Looming MRT Fare Hike a Telling Sign of Hard Life To Come – CWR

The P25-fare hike for railway MRT is a telling sign of more hard life for women, according to the Center for Women’s Resources (CWR), a research and training institute.

“The proposed fare hike is not only unjust, it is insensitive to the conditions of the people and partial only to big business and foreign capital,” said Jojo Guan, the executive director of CWR. “Increasing the cost of public transportation will be borne by ordinary citizens, along with the incessant rise of prices on power, fuel, and basic commodities such as sugar and flour,” added Guan.

She challenges the government to explain to the people why the MRT, built under a 25-year build-lease-transfer scheme was losing money, when it was supposed fuel ‘national growth and development’ under the BOT Law?

The total project cost of MRT3 was $675.5 million, funded by a Filipino private consortium (Fil-Estate, Ayala Land, Anglo-Phil Corp., Ramcar Inc., Greenfield Dev. Corp., Antel Land) and through loans tied to Japanese ($287.5 M); Czech ($88.4M); and others ($86.6M) banks in 1998 and another $23M loan in 2001. The DOTC cites the rising operating and maintenance costs which amounts to $2 million (P90M) in a month. Using an average fare of P12.5, fare revenues should amount to P195M a month. But Filipino taxpayers are also subsidizing debts of the private developers of the MRT, as well as the guaranteed 15% ROI per year for the private developer under the BLT agreement.

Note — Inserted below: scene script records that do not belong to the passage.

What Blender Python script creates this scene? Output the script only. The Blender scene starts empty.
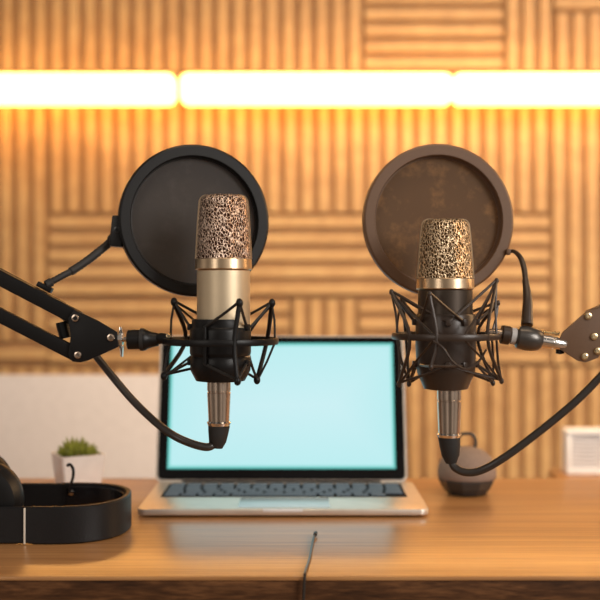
import bpy, bmesh, math, random
from mathutils import Vector, Matrix
random.seed(7)
PI = math.pi
S = bpy.context.scene
COL = S.collection

# ------------------------------------------------------------------ camera
CAMZ = 0.969
cd = bpy.data.cameras.new('camera'); cam = bpy.data.objects.new('camera', cd); COL.objects.link(cam)
cam.location = (0, 0, CAMZ); cam.rotation_euler = (PI/2, 0, 0)
cd.lens = 60; cd.sensor_width = 36; cd.clip_start = .05; cd.clip_end = 50
cd.dof.use_dof = True; cd.dof.focus_distance = .905; cd.dof.aperture_fstop = 4.2
S.camera = cam
# ------------------------------------------------------------------ view, world, lights
S.view_settings.view_transform = 'Standard'; S.view_settings.look = 'None'
S.view_settings.gamma = 1; S.view_settings.use_curve_mapping = False
S.view_settings.exposure = 0.0
w = bpy.data.worlds.new('world'); S.world = w; w.use_nodes = True
_t = w.node_tree; _tc = _t.nodes.new('ShaderNodeTexCoord'); _nz = _t.nodes.new('ShaderNodeTexNoise'); _nz.inputs['Scale'].default_value = 2.6
_nz.inputs['Detail'].default_value = 1; _rp = _t.nodes.new('ShaderNodeValToRGB')
for _e, (_p, _c) in zip(_rp.color_ramp.elements, ((.42, (.10, .08, .065, 1)), (.62, (.78, .67, .58, 1)))): _e.position = _p; _e.color = _c
_t.links.new(_tc.outputs['Generated'], _nz.inputs['Vector']); _t.links.new(_nz.outputs[0], _rp.inputs[0])
_t.links.new(_rp.outputs[0], _t.nodes['Background'].inputs[0])
_t.nodes['Background'].inputs[1].default_value = .62

def area(name, loc, target, sx, sy, power, col):
    l = bpy.data.lights.new(name, 'AREA'); l.shape = 'RECTANGLE'; l.size = sx; l.size_y = sy
    l.energy = power; l.color = col
    o = bpy.data.objects.new(name, l); COL.objects.link(o); o.location = loc
    o.rotation_euler = (Vector(target)-Vector(loc)).to_track_quat('-Z', 'Y').to_euler()
    return o
area('warm_wall_fill', (.6, .9, 2.0), (.35, 2.4, .75), 1.6, .5, 12, (1, .72, .46)).data.spread = math.radians(95)  # added warm fill to lift the slat wall, no fitting known there
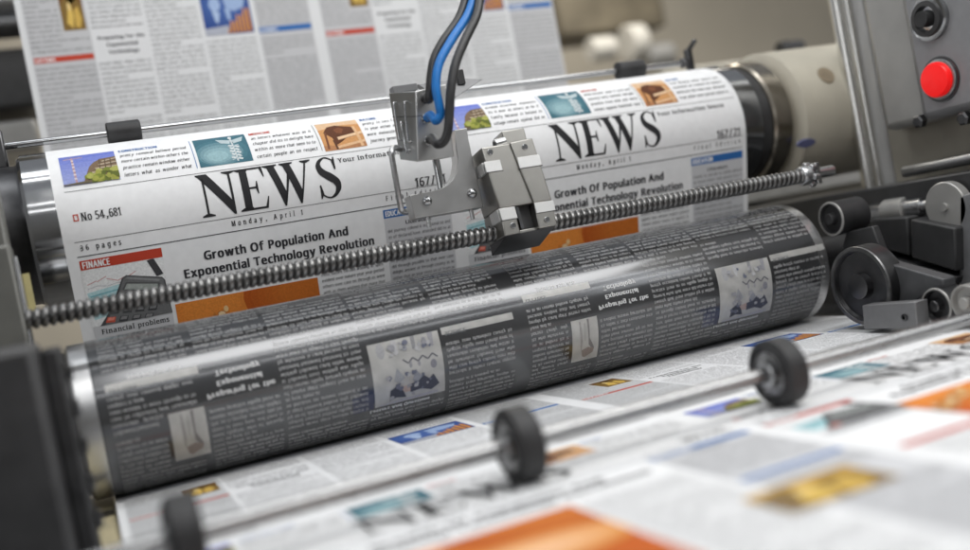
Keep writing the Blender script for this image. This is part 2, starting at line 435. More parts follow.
# ------------------------------------------------------------------ main dimensions
Y1, Z1, R1 = 1.3627, 0.1244, 0.1          # upper (impression) cylinder
Y2, Z2, R2 = 1.180, -0.105, 0.0866        # lower (plate) cylinder
ZW = Z2 - R2 - 0.0009                     # flat web leaving the press
PHI = math.radians(-14)
RP = R1 + 0.0006
S_T = RP * (PI / 2 - PHI)
Y_T, Z_T = Y1 - RP * math.cos(PHI), Z1 + RP * math.sin(PHI)
DY, DZ = math.sin(-PHI), -math.cos(PHI)
RC = 0.0875
P_Z = ZW + RC * (1 + DY)
LB = (Z_T - P_Z) / -DZ
P_Y = Y_T + LB * DY
C_Y, C_Z = P_Y + RC * DZ, ZW + RC
S_C = S_T + LB
TURN = PI / 2 - PHI
S_D = S_C + RC * TURN
def web(x, s, off):
    """the running web: over the upper cylinder, down its front, behind and under the plate cylinder, out to the front"""
    x = np.asarray(x, float); s = np.asarray(s, float) + 0 * x
    y = np.empty_like(s); z = np.empty_like(s); ny = np.empty_like(s); nz = np.empty_like(s)
    a = s <= S_T; an = PI / 2 - s[a] / RP
    y[a] = Y1 - RP * np.cos(an); z[a] = Z1 + RP * np.sin(an); ny[a] = -np.cos(an); nz[a] = np.sin(an)
    b = (s > S_T) & (s <= S_C); l = s[b] - S_T
    y[b] = Y_T + l * DY; z[b] = Z_T + l * DZ; ny[b] = DZ; nz[b] = -DY
    c = (s > S_C) & (s <= S_D); t = (s[c] - S_C) / RC
    ph = PHI - t                      # the web turns the other way, printed face to the plate
    ang = -PHI - t
    ny[c] = DZ * np.cos(t) + DY * np.sin(t) * 0 - 0 * t; nz[c] = 0
    ca = math.atan2(DY, -DZ) + 0 * t
    th = ca - t                       # outward angle of the back face seen from the turning centre
    y[c] = C_Y + RC * np.cos(th); z[c] = C_Z + RC * np.sin(th); ny[c] = -np.cos(th); nz[c] = -np.sin(th)
    d = s > S_D; l = s[d] - S_D
    y[d] = C_Y - l; z[d] = ZW; ny[d] = 0; nz[d] = 1
    return np.stack([x, y + off * ny, z + off * nz], 1)
def upper_page(x0):
    return lambda x, v, off: web(np.asarray(x) + x0, np.asarray(v) + 0.0615, off)
def lower_flat(x0, ytop, k=0.83):
    def f(x, v, off):
        x = np.asarray(x, float)
        return np.stack([x + x0, ytop - k * np.asarray(v, float) + 0 * x, 0 * x + ZW + off], 1)
    return f
def back_sheet(x0):
    def f(x, v, off):
        x = np.asarray(x, float)
        return np.stack([x + x0, 0 * x + 1.773 - off, 0.4905 - np.asarray(v, float) + 0 * x], 1)
    return f
def plate(x0):
    def f(x, v, off):
        x = np.asarray(x, float); s = .1405 - .9 * np.asarray(v, float); an = PI / 2 - s / R2; r = R2 + .0008 + off
        return np.stack([x * .97 + x0, Y2 - r * np.cos(an), Z2 + r * np.sin(an)], 1)
    return f
def sheet_mesh(name, fn, x0, x1, s0, s1, n, parent, m, thick=0.00018):
    S = np.linspace(s0, s1, n); V = []; F = []
    for off in (0, -thick):
        for x in (x0, x1): V.append(fn(np.full(n, x), S, off))
    W = np.concatenate(V)
    for i in range(n - 1):
        F += [(i, n + i, n + i + 1, i + 1), (2 * n + i, 2 * n + i + 1, 3 * n + i + 1, 3 * n + i), (i, i + 1, 2 * n + i + 1, 2 * n + i), (n + i, 3 * n + i, 3 * n + i + 1, n + i + 1)]
    return raw_mesh(name, W, F, [m], None, parent, smooth=False)

# ================================================================== SETTING
def structure(o): o['kind'] = 'structure'; return o
b = MB(); b.box((-6, 4.2, -1.5), (9, 4.3, 4), mat('hall_wall_paint', (0.55, 0.50, 0.41), 0.8, 0, 0.14, 1.2)); structure(b.build('wall', smooth=False))
b = MB(); b.box((-6, -3, -1.3), (9, 4.2, -1.2), mat('concrete_floor', (0.22, 0.215, 0.21), 0.7, 0, 0.15, 3)); structure(b.build('floor', smooth=False))

# ================================================================== UPPER CYLINDER
t = thing('impression_cylinder', 'large polished steel cylinder under the printed front pages, with bare chrome ends', 'cylinder', (0.5, Y1, Z1))
b = MB(); b.lathe((0, Y1, Z1), [(-.038, R1 - .004), (-.034, R1), (1.034, R1), (1.038, R1 - .003)], CHROME, n=120); b.build('cylinder_body', t)
b = MB(); b.lathe((0, Y1, Z1), [(-.075, .062), (-.062, .086), (-.060, .088), (-.042, .088), (-.038, .090)], DARKM, n=96); b.build('end_collar', t)
b = MB(); b.lathe((0, Y1, Z1), [(1.039, .094), (1.056, .095)], BLACKP, n=96)
b.build('seal_ring', t)
b = MB(); b.lathe((0, Y1, Z1), [(1.0562, .0985), (1.060, .1025), (1.0895, .1025), (1.093, .100)], BRASSY, n=120); b.build('end_flange', t)
b = MB(); b.lathe((0, Y1, Z1), [(-.2, .03), (-.075, .03)], STEEL, n=48); b.build('journal', t)
b = MB()
for k in range(8):
    a = k * PI / 4; b.lathe((-.078, Y1 - .074 * math.cos(a), Z1 + .074 * math.sin(a)), [(-.006, .006), (.008, .006)], DARKM, n=6)
b.build('collar_bolts', t)

# ================================================================== LOWER CYLINDER
t = thing('plate_cylinder', 'lower printing cylinder wrapped in a dark glossy plate of reversed text', 'cylinder', (0.48, Y2, Z2))
b = MB(); b.lathe((0, Y2, Z2), [(-.024, R2 - .003), (-.021, R2), (.962, R2), (.9655, R2 - .004)], mat('ground_steel_cylinder', (.62, .62, .62), .30, 1, .05, 30, rvar=.05), n=128); b.build('cylinder_body', t)
b = MB(); b.lathe((0, Y2, Z2), [(-.046, .078), (-.043, .081), (-.030, .081), (-.024, .079)], DARKM, n=96); b.build('end_collar', t)
b = MB(); b.lathe((0, Y2, Z2), [(-.2, .026), (-.046, .026)], STEEL, n=40); b.build('journal', t); b = MB(); b.lathe((0, Y2, Z2), [(.9655, .05), (.985, .05), (.985, .026), (1.2, .026)], BLACKP, n=40); b.build('journal', t)
PLATE = mat('etched_printing_plate', (0.12, 0.122, 0.126), 0.17, 0.75, 0.10, 18, bump=0.015, stretch=(.5, 2, 2), rvar=0.05, coat=0.12)
b = MB(); b.lathe((0, Y2, Z2), [(-.003, R2 + .0001), (-.0025, R2 + .0008), (.9465, R2 + .0008), (.947, R2 + .0001)], PLATE, n=160, caps=False); pl = b.build('printing_plate', t)
PTEXT = ink((0.41, 0.41, 0.41), 0.10, 60, 0.4)
PDARK = ink((0.16, 0.165, 0.17), 0.1, 60, 0.35)
PIMG = mat('plate_image_ground', (0.42, 0.415, 0.40), 0.32, 0.1, 0.15, 60, rvar=0.05)
def zig(x0, x1, y, amp, n):
    return [(x0 + (x1 - x0) * i / n, y + (amp if i % 2 else -amp) * (1 if i % 3 else .6)) for i in range(n + 1)]
for pi, x0 in enumerate((0.0, 0.485)):
    S = plate(x0)
    g = dict(pitch=.0079, cap=.0045, wd_=.82)
    V0, V1 = -.135, .155
    for args, hole in (((.0085, .0985, .064, V1), None), ((.0085, .0985, V0, .036), (.0650, .104, -.064, .003)), ((.1085, .188, .064, V1), None), ((.1085, .188, V0, .000), None),
                       ((.193, .290, V0, V1), None), ((.294, .388, .042, V1), None), ((.294, .388, V0, -.068), None), ((.394, .484, .048, V1), None), ((.394, .484, V0, .016), None)):
        column_part(S, t, 'reversed_text', PTEXT, args, .00012, hole=hole, **g)
    HD = ink((0.62, 0.62, 0.62), 0.02, 60, 0.4)
    for k, w in enumerate(('Preparing for the', 'Exponential', 'Technology')): text_part(S, t, 'reversed_heading', HD, w, .148, .0135 + .0125 * k, .0058, 'bold', .00013, align='c')
    text_part(S, t, 'reversed_heading', HD, 'Journal for the', .06, .056, .005, 'bold', .00013, align='c')
    text_part(S, t, 'reversed_heading', HD, 'Letters And Questions', .33, -.060, .0045, 'bold', .00013, align='c')
    for (bx0, bx1, bv0, bv1) in ((.0085, .106, .0405, .0502), (.392, .489, .0215, .031)):
        patch('reversed_bar', S, bx0, bv0, bx1, bv1, .00014, PIMG, t)
        ik = Ink2D(); ik.text('LETTERS' if bx0 < .1 else 'SCIENCE', bx0 + .004, bv0 + .003, .0045, 'bold'); ik.lay('bar_lettering', S, .0002, PDARK, t)
    picture(S, .0655, -.063, .1040, .001, PIMG, [
        ([(.30, .05), (.36, .05), (.40, .5), (.34, .75), (.30, .6)], (.30, .29, .28)), ([(.60, .02), (.68, .02), (.66, .45), (.84, .70), (.80, .78), (.62, .60)], (.20, .19, .19)),
        ([(.35, .72), (.6, .66), (.84, .72), (.80, .82), (.50, .92), (.40, .88)], (.26, .22, .20)), (bar((.5, .1), (.48, .5), .05), (.34, .33, .32))], t, off=.00014, flip=True, name='plate_photo')
    picture(S, .2975, -.056, .3875, .029, PIMG, [
        (ell(.16, .13, .06, .12), (.34, .34, .35)), (ell(.36, .10, .04, .11), (.42, .42, .43)), ([(.60, .0), (.66, .0), (.65, .2), (.60, .2)], (.24, .24, .25)), ([(.84, .0), (.92, .0), (.90, .22), (.85, .2)], (.28, .28, .30)),
        ] + [(bar((.44 + .07 * i, .32 + (.07 if i % 2 else 0)), (.51 + .07 * i, .32 + (0 if i % 2 else .07)), .022), (.13, .13, .15)) for i in range(7)] + [
        ([(.34, .42), (.44, .6), (.36, .66), (.28, .62)], (.30, .31, .33)), ([(.60, .50), (.70, .68), (.6, .72), (.54, .66)], (.26, .27, .30)), (ell(.86, .48, .045, .07), (.22, .22, .25)), (ell(.54, .42, .02, .05), (.3, .3, .32)), (ell(.66, .43, .02, .04), (.3, .3, .32)),
        ([(.20, .94), (.22, .76), (.32, .70), (.40, .80), (.44, .93), (.30, .90)], (.06, .064, .085)), ([(.50, .86), (.50, .72), (.62, .70), (.70, .62), (.78, .70), (.84, .64), (.92, .82), (.80, .90), (.66, .84)], (.07, .075, .10)),
        ([(.36, .74), (.5, .72), (.5, .84), (.42, .84)], (.40, .31, .28)), ([(.06, .97), (.9, .93), (.9, .98), (.06, .995)], (.38, .38, .42))] + [([(cx + rr * math.cos(a_) * q_, cy + rr * 1.1 * math.sin(a_) * q_) for a_, q_ in ((k * PI / 4, random.uniform(.4, 1.2)) for k in range(8))], random.choice([(.33, .33, .35), (.40, .40, .41), (.14, .15, .2), (.27, .27, .29)])) for cx, cy, rr in [(random.uniform(.2, .85), random.choice([random.uniform(.06, .24), random.uniform(.50, .90)]), random.uniform(.02, .055)) for _ in range(34)]], t, off=.00014, flip=True, name='plate_photo')
    patch('plate_mark', S, .27, -.058, .296, -.034, .00013, ink((.07, .075, .11), .2, 60, .35), t)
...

The government’s justification for the fare hike is that it can no longer afford to pay the government subsidies, which, according to its estimate, is P60/commuter. The Department of Transportation and Communication (DOTC) floated the proposal of a P25 fare hike for railway MRT, which is currently pegged at P15 for the EDSA North to Taft Avenue route. DOTC Secretary Jose de Jesus earlier confirmed that, “Eventually our goal is to acquire ownership and then we can privatize it, at least [the] O&M.” The ultimate goal is to eventually privatize the whole of the railroad industry.

“Based on our experience with privatization, this means more suffering for ordinary Filipinos,” added Guan in response to the proposed MRT fare hike. “The privatization and deregulation of public utilities have resulted to skyrocketing prices – as with power and oil. Rates are going up, while wages stay the same or are lost due to layoffs,” Guan said.

“The Aquino administration must rethink its economic policies. The BLT scheme, as with other forms of PPPs, serves to privatize profits, and socialize the losses,” Guan shared. “Simply put, the minute the government loses money or experiences deficit, it is always the people who must bear the burden. Is this President Aquino’s daang matuwid (straight road)? The straight road should consider the interest of the people first, not private capital,” Guan concluded.

Instead of burdening the people, Guan says the Aquino administration should consider calling for a debt moratorium and the more efficient collection of debts, like that of the MRTC, alleged to owe the government an outstanding debt of P1B.